2025年05月28日
災害対策基本法等の一部を改正する法律の成立に関する談話
1.災害が激甚化・頻発化する中、災害対策の強化に資するものとして概ね評価
「災害対策基本法等の一部を改正する法律」(以下、改正法)が5月28日、参議院本会議において賛成多数で成立した。今回の改正により、国による地方公共団体に対する支援体制の強化をはじめ、被災者に対する福祉的支援の充実、NPO・ボランティア団体など「被災者援護協力団体」の登録制度の創設、防災DX・備蓄の推進、インフラ復旧・復興の迅速化など、令和6年能登半島地震の教訓などを踏まえ、災害対策が強化されることとなる。
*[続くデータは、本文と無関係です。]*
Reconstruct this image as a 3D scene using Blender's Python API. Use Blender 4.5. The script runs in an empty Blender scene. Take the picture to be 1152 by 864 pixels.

近年、自然災害が激甚化・頻発化する中、連合が求めてきた被災地・被災者に対する支援体制の強化に資するものとして概ね評価できる。
2.災害時であっても切れ目のない福祉サービスの提供に向けて平時から体制整備を
国会審議では、連合フォーラム議員の尽力により、被災地の福祉サービスが機能回復するまで切れ目のない支援を行うことや、能登半島地震では福祉避難所の開設が一部に留まった課題に対し、耐震化や必要な機材の確保への財政支援などについて答弁を引き出した。また衆・参両院の委員会で附帯決議が採択され、高齢者や障がい者などの避難行動要支援者に対する個別避難計画の策定の推進、復旧に携わる作業員の安全衛生確保の強化などが盛り込まれた。これらを踏まえ、災害時であっても切れ目のない福祉サービスが提供されるよう、平時からの確実な体制確保が求められる。
3.発災時の女性や子どもの安全と良好な生活環境確保には平時からの取組が重要
発災時において、女性や子どもの安全と避難所の良好な生活環境を確保するためには、附帯決議のとおり、政府の「男女共同参画の視点からの防災・復興ガイドライン」や「避難生活における良好な生活環境の確保に向けた取組指針」に沿い、防災、復旧・復興に関する意思決定の場への女性参画の強化など、平時からの取り組みをすべての自治体に徹底することが重要である。あわせて、国として被災者援護協力団体の業務状況を把握し、被災者や支援者に対して暴力、ハラスメントその他不適切な行為が行われた場合においては、改善命令、登録取消などの対応を行うことが必要である。
4.被災者の視点を踏まえた防災・減災対策に向けて引き続き取り組む
南海トラフ地震や首都直下地震などの大規模地震が想定される中、災害の発生を前提にした平時からの備えが重要である。国や地方公共団体、民間が密に連携し、改正法の実効性を高め、各地域での災害対策の強化につなげていかなければならない。連合は、災害時に影響を受けやすい女性や子ども、高齢者や障がい者、外国人を含め、被災者の視点を踏まえた防災・減災対策に向けて、引き続き取り組みを進めていく。